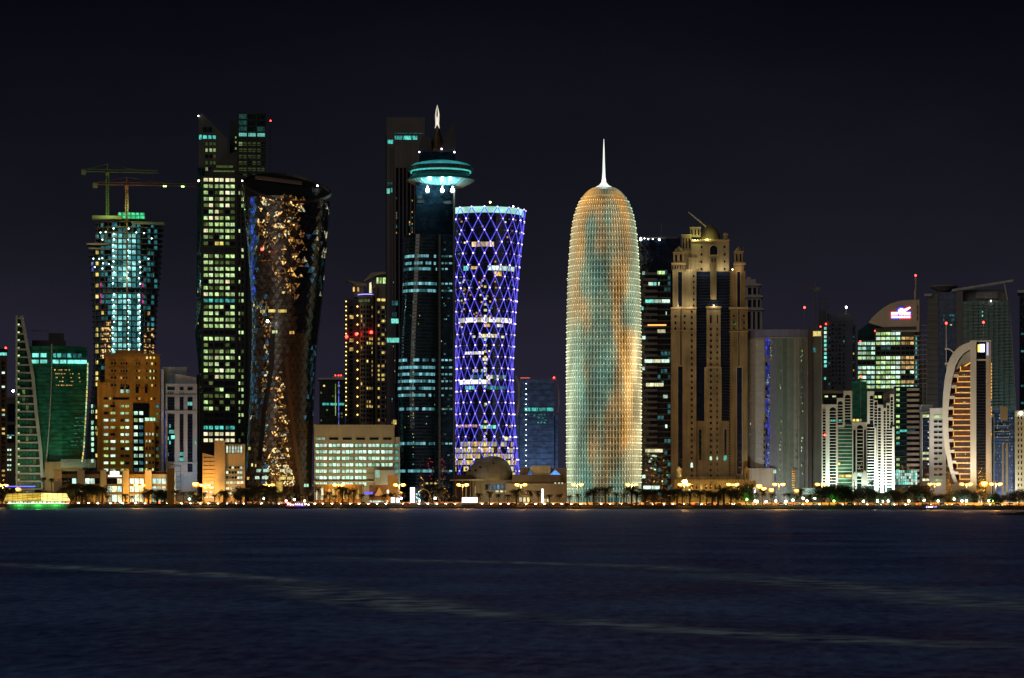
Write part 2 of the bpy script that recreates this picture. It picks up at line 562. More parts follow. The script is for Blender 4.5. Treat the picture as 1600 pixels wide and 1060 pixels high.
# ------------------------------------------------------------------ shared materials
FR_DK = wall('dark_window_frame', (.03, .03, .035), .5, .2)
FR_LT = wall('pale_window_frame', (.42, .40, .36), .6, .2)
GL_BLK = glass('black_glass', (.006, .008, .012))
GL_NAVY = glass('navy_glass', (.006, .012, .030))
GL_TEAL = glass('teal_glass', (.004, .022, .024))
GL_GREEN = glass('green_glass', (.012, .13, .07), .2)
GL_GREY = glass('grey_glass', (.05, .052, .05), .18)
L_TEAL = lit('lit_teal_room', (.12, .85, .72), .85)
L_TEALDIM = lit('dim_teal_room', (.08, .42, .46), .38)
L_CYAN = lit('lit_cyan_room', (.25, 1.0, .82), 1.2, lo=.45)
L_LIME = lit('lit_lime_room', (.60, 1.0, .25), 1.1, (.74, 1.0, .52), lo=.3)
L_LIMEDIM = lit('dim_lime_room', (.34, .50, .14), .35)
L_WHITE = lit('lit_white_room', (.80, 1.0, .78), 1.5, (.66, 1.0, .82), lo=.45)
L_MINT = lit('lit_mint_room', (.42, 1.0, .66), 1.4, (.75, 1.0, .75), lo=.35)
L_CREAM = lit('lit_cream_room', (1.0, .90, .42), 1.4, (1.0, .96, .65), lo=.45)
L_AMBER = lit('lit_amber_room', (1.0, .55, .09), 1.1, (1.0, .72, .25), lo=.3)
L_YEL = lit('lit_yellow_room', (1.0, .74, .12), 1.25, (1.0, .84, .3), lo=.4)
L_ORANGE = lit('lit_orange_room', (1.0, .38, .05), .9, (1.0, .6, .15), lo=.35)
L_BLUE = lit('lit_blue_room', (.06, .10, 1.0), 1.0, (.25, .35, 1.0), lo=.1)
L_MAG = lit('lit_magenta_room', (1.0, .05, .45), .8, lo=.2)
RED = lamp_mat('red_beacon', (1.0, .03, .02), 14)
WHT = lamp_mat('white_lamp', (.95, 1.0, .95), 16)
CYL = lamp_mat('cyan_work_lamp', (.55, 1.0, .95), 10)
VIO = lamp_mat('violet_lamp', (.45, .35, 1.0), 6)
SOD = lamp_mat('sodium_lamp', (1.0, .46, .06), 12)
CONC = wall('raw_concrete', (.28, .24, .20), .85)
STEEL = wall('painted_steel', (.25, .22, .16), .5)

def pick_w(choices):
    """weighted choice of (material or None, weight)"""
    tot = sum(w for _, w in choices); r = R.uniform(0, tot)
    for m_, w in choices:
        r -= w
        if r <= 0:
            return m_
    return choices[-1][0]

def grid(b, cols, rows, h, choice, y=-.02, frame=FR_DK, fr=.22, arch=False, lit_first=True):
    """windows on a flat facade: cols (left, right), rows = tops; lit ones first so that they are parts of their own"""
    L = []
    for j, r_ in enumerate(rows):
        for i, c_ in enumerate(cols):
            m_ = choice(i, j) if callable(choice) else pick_w(choice)
            if m_ is not None:
                L.append((m_, c_, r_))
    L.sort(key=lambda q: 0 if q[0].name.startswith(('lit', 'dim')) else 1)
    for m_, c_, r_ in L:
        b.win(c_[0], c_[1], r_, r_ + h, y, frame, m_, fr, arch)

# ================================================================== A  brown tower cut by the left edge
b = Bd('office_tower', 'dark brown office tower with teal top floor at the far left edge', 'tower', -14, 1760)
b.box('body', wall('brown_cladding', (.10, .065, .045), .6), -42, 11, 549, y1=40)
b.box('crown', GL_TEAL, -42, 12, 545, 549, -.5, 38)
grid(b, [(-40, -20), (-19, -3), (-2, 11)], [550.5], 5.5, [(L_CYAN, 1)], -.3)
for x in (-38, -28, -18, -8, 0, 9):
    b.bar('fin', wall('brown_fin', (.14, .09, .06), .6), x, x + 2.2, 560, GROUND_PY, -1.2, 0)
grid(b, [(-35, -29), (-15, -9), (2.5, 8)], frange(566, 770, 7.3), 4, [(L_AMBER, .16), (L_WHITE, .05), (GL_BLK, .8)], -.05)
b.lamp(9, 543.5, 2, RED, .7, 'beacon')
b.done()

# ================================================================== A2 small block behind
b = Bd('apartment_block', 'small grey block with four lit windows, squeezed between brown tower and green glass tower', 'building', 17, 1850)
b.box('body', wall('grey_render', (.16, .15, .14), .8), 9, 26, 619, y1=25)
grid(b, [(11, 23)], [631, 664], 28, [(GL_NAVY, 1)], -.1)
grid(b, [(11, 14), (14.5, 18)], [682 , 701.5, 709, 717, 725.5, 732.5], 3.6, [(L_WHITE, .7), (L_LIME, .3)], -.3)
grid(b, [(10.5, 15), (16, 23)], [679.5], 2, [(L_CYAN, 1)], -.6)
b.box('parapet', wall('grey_render2', (.25, .23, .2), .8), 8.6, 26.4, 619, 623, -1, 25.5)
b.lamp(20.5, 611, 0, WHT, .9, 'roof_lamp')
b.bar('lamp_mast', STEEL, 20.2, 20.8, 612, 619, 0, .5)
b.done()

# ================================================================== B green glass tower with white gridded sail
b = Bd('glass_tower', 'green glass tower with white ribbed sail-shaped wing on its left side', 'tower', 78, 1690)
redge = lerp_rows([(494, 36.5), (540, 45), (566, 50), (588, 54), (652, 60), (704, 66), (749, 69), (790, 71)])
WHW = wall('white_cladding', (.42, .44, .39), .6, .3)
b.plate('wing', wall('wing_glass_backing', (.02, .035, .022), .3), [(26, None), (26, 497)] + [(redge(y)[0] - 2, y) for y in frange(496, 780, 15)] + [(redge(788)[0] - 2, None)], 1, 24)
b.bar('wing_post', WHW, 24.6, 27.6, 494, GROUND_PY, -.8, 24)
w = MB()
pts = [(redge(y)[0], y) for y in frange(494, 790, 12)]
w.rings([[(b.x(x - d), yy, b.z(y)) for d, yy in ((5.2, -.8), (0, -.8), (0, 24), (5.2, 24))] for x, y in pts])
b.put('wing_edge', w, WHW)
for y in frange(497, 780, 12.1):
    b.bar('floor_slab', WHW, 27, redge(y)[0] - 2, y, y + 2.6, -.6, 20)
    for x0 in frange(29, redge(y + 6)[0] - 12, 5.6):
        b.win(x0, x0 + 5, y + 3.4, y + 11, .9, FR_DK, R.choice([GL_GREEN] * 6 + [L_LIMEDIM]), .15)
for y in frange(505, 770, 12.1):
    b.win(27.5, 31, y + 1.5, y + 5, .4, FR_DK, L_LIME, .12)
def bedge(y): return redge(y)[0]
R_ = lerp_rows([(540, 137), (600, 135.5), (650, 133), (700, 130), (722, 127), (790, 124)])
w = MB()
w.rings([[(b.x(bedge(y)), 2, b.z(y)), (b.x((bedge(y) + R_(y)[0]) / 2), 0, b.z(y)), (b.x(R_(y)[0]), 3, b.z(y)), (b.x(R_(y)[0]), 34, b.z(y)), (b.x(bedge(y)), 34, b.z(y))] for y in [790, 750, 722, 700, 675, 650, 625, 600, 570, 541]])
b.put('glass_body', w, GL_GREEN)
for y in frange(548, 722, 6.1):
    w = MB(); xl, xr = bedge(y), R_(y)[0]
    w.rings([[(b.x(xl), 1.85, b.z(yy)), (b.x((xl + xr) / 2), -.15, b.z(yy)), (b.x(xr), 2.85, b.z(yy)), (b.x(xr), 3.1, b.z(yy)), (b.x((xl + xr) / 2), .1, b.z(yy)), (b.x(xl), 2.1, b.z(yy))] for yy in (y + .8, y)])
    b.put('floor_band', w, wall('green_spandrel', (.02, .07, .04), .35))
for x0, x1 in ((49, 61), (62.5, 74), (82, 92), (93, 104), (105, 136)):
    b.win(x0, x1, 562, 568.6, -.35 if 60 < x0 < 120 else 1.2, FR_DK, L_CYAN, .2)
for x0, x1, m_ in ((50, 61, L_CYAN), (63, 73, L_CYAN), (83, 88, L_TEAL), (89, 96, L_TEAL), (97, 104, L_TEALDIM), (105, 112, L_TEAL), (113, 120, L_TEALDIM), (121, 128, L_TEALDIM)):
    b.win(x0, x1, 552, 559, -.35 if 60 < x0 < 120 else 1.2, FR_DK, m_, .2)
for k in range(46):
    x = R.uniform(83, 125); y = R.choice([577, 583, 589, 595, 601])
    if y > 590: x = R.uniform(82, 124)
    b.win(x, x + R.choice([1.6, 2.4]), y, y + 2.2, -.1 if x < 108 else .6, FR_DK, L_AMBER if R.random() < .8 else L_YEL, .12)
for k in range(40):
    y = R.choice(frange(652, 700, 6.1)); x = R.uniform(108 + (700 - y) * .2, 130)
    b.win(x, x + R.uniform(2, 6), y, y + 2, .9, FR_DK, L_TEALDIM if R.random() < .5 else lit('dim_green_room', (.1, .7, .4), .45), .12)
w = MB()
w.tube([(b.x(x), -.8, b.z(y)) for x, y in ((81, 538), (80.5, 600), (77.5, 660), (73, 715), (69, 750), (67, 786))], .45, 6)
b.put('mullion', w, WHW)
b.box('plant_room', wall('dim_roof_panel', (.06, .06, .07), .7), 50, 103, 531, 540, 8, 28)
b.box('roof_screen', wall('dim_roof_panel', (.06, .06, .07), .7), 76, 100, 519, 531, 12, 24)
b.bar('roof_beam', STEEL, 48, 82, 514.6, 516, 12, 13)
b.box('podium', wall('amber_podium', (.3, .17, .07), .7), 70, 129, 722, y0=-6, y1=0)
for y in frange(566, 720, 6.1):
    b.win(R_(y)[0] - .2, R_(y)[0] + 2.2, y, y + 5.6, 2.6, FR_DK, L_LIME if y < 600 or R.random() < .75 else L_YEL, .1)
for x in frange(95, 150, 1.5):
    b.bar('louvre', WHW, x, x + .7, 718, 731, -9, -8.7)
b.done()

# ================================================================== C tower under construction with cranes
b = Bd('tower_under_construction', 'unfinished waisted tower with open concrete floors lit cyan inside', 'tower', 197, 1760)
P = lerp_rows([(340, 148, 249), (352, 147, 257), (385, 141, 255), (386, 137, 255), (430, 140, 252), (480, 143, 247), (550, 145, 244), (600, 142, 246), (680, 133, 250), (790, 126, 256)])
SEC = [(cos(a), sin(a)) for a in [2 * pi * k / 28 for k in range(28)]]
def ellipse(b, xl, xr, y, dep, yc, n=28, expo=1.0):
    c_ = (b.x(xl) + b.x(xr)) / 2; hw = (b.x(xr) - b.x(xl)) / 2
    out = []
    for k in range(n):
        a = 2 * pi * k / n
        ca, sa = cos(a), sin(a)
        out.append((c_ + hw * math.copysign(abs(ca) ** expo, ca), yc + dep * math.copysign(abs(sa) ** expo, sa), b.z(y)))
    return out
w = MB()
w.rings([ellipse(b, P(y)[0] + 14, P(y)[1] - 14, y, 13, 22, expo=.8) for y in (788, 700, 600, 480, 400, 352)])
b.put('concrete_core', w, wall('core_concrete', (.10, .12, .13), .8))
w = MB()
w.rings([ellipse(b, P(y)[0] + 1.8, P(y)[1] - 1.8, y, 17.2, 22, 40, .8) for y in (788, 740, 680, 600, 550, 480, 430, 386)])
b.put('glazing', w, glass('site_glazing', (.03, .10, .13), .3))
SLAB = wall('slab_edge', (.24, .20, .15), .8)
for y in frange(345, 780, 8.6):
    l, r = P(y)
    if y < 384: l = 148
    w = MB(); w.rings([ellipse(b, l, r, y + 1.3, 20, 22, expo=.8), ellipse(b, l, r, y, 20, 22, expo=.8)])
    b.put('floor_slab', w, SLAB)
b.bar('roof_formwork', SLAB, 144, 190, 338, 343, -2, 8)
b.bar('roof_formwork', SLAB, 206, 257, 346, 350, 2, 20)
b.bar('scaffold_deck', SLAB, 135, 170, 381, 384, -1, 10)
b.bar('scaffold_deck', SLAB, 137, 172, 388, 390, -1, 10)
def front_y(b, px, y, prof, dep, yc, e=.8):
    l, r = prof(y); c_ = (l + r) / 2; t = max(-.999, min(.999, (px - c_) / ((r - l) / 2)))
    ca = math.copysign(abs(t) ** (1 / e), t)
    return yc - dep * (sqrt(max(0, 1 - ca * ca)) ** e)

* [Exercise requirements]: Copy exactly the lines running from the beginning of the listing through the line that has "return choices[-1][0]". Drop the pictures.

* [Exercise response]:
Write part 2 of the bpy script that recreates this picture. It picks up at line 562. More parts follow. The script is for Blender 4.5. Treat the picture as 1600 pixels wide and 1060 pixels high.
# ------------------------------------------------------------------ shared materials
FR_DK = wall('dark_window_frame', (.03, .03, .035), .5, .2)
FR_LT = wall('pale_window_frame', (.42, .40, .36), .6, .2)
GL_BLK = glass('black_glass', (.006, .008, .012))
GL_NAVY = glass('navy_glass', (.006, .012, .030))
GL_TEAL = glass('teal_glass', (.004, .022, .024))
GL_GREEN = glass('green_glass', (.012, .13, .07), .2)
GL_GREY = glass('grey_glass', (.05, .052, .05), .18)
L_TEAL = lit('lit_teal_room', (.12, .85, .72), .85)
L_TEALDIM = lit('dim_teal_room', (.08, .42, .46), .38)
L_CYAN = lit('lit_cyan_room', (.25, 1.0, .82), 1.2, lo=.45)
L_LIME = lit('lit_lime_room', (.60, 1.0, .25), 1.1, (.74, 1.0, .52), lo=.3)
L_LIMEDIM = lit('dim_lime_room', (.34, .50, .14), .35)
L_WHITE = lit('lit_white_room', (.80, 1.0, .78), 1.5, (.66, 1.0, .82), lo=.45)
L_MINT = lit('lit_mint_room', (.42, 1.0, .66), 1.4, (.75, 1.0, .75), lo=.35)
L_CREAM = lit('lit_cream_room', (1.0, .90, .42), 1.4, (1.0, .96, .65), lo=.45)
L_AMBER = lit('lit_amber_room', (1.0, .55, .09), 1.1, (1.0, .72, .25), lo=.3)
L_YEL = lit('lit_yellow_room', (1.0, .74, .12), 1.25, (1.0, .84, .3), lo=.4)
L_ORANGE = lit('lit_orange_room', (1.0, .38, .05), .9, (1.0, .6, .15), lo=.35)
L_BLUE = lit('lit_blue_room', (.06, .10, 1.0), 1.0, (.25, .35, 1.0), lo=.1)
L_MAG = lit('lit_magenta_room', (1.0, .05, .45), .8, lo=.2)
RED = lamp_mat('red_beacon', (1.0, .03, .02), 14)
WHT = lamp_mat('white_lamp', (.95, 1.0, .95), 16)
CYL = lamp_mat('cyan_work_lamp', (.55, 1.0, .95), 10)
VIO = lamp_mat('violet_lamp', (.45, .35, 1.0), 6)
SOD = lamp_mat('sodium_lamp', (1.0, .46, .06), 12)
CONC = wall('raw_concrete', (.28, .24, .20), .85)
STEEL = wall('painted_steel', (.25, .22, .16), .5)

def pick_w(choices):
    """weighted choice of (material or None, weight)"""
    tot = sum(w for _, w in choices); r = R.uniform(0, tot)
    for m_, w in choices:
        r -= w
        if r <= 0:
            return m_
    return choices[-1][0]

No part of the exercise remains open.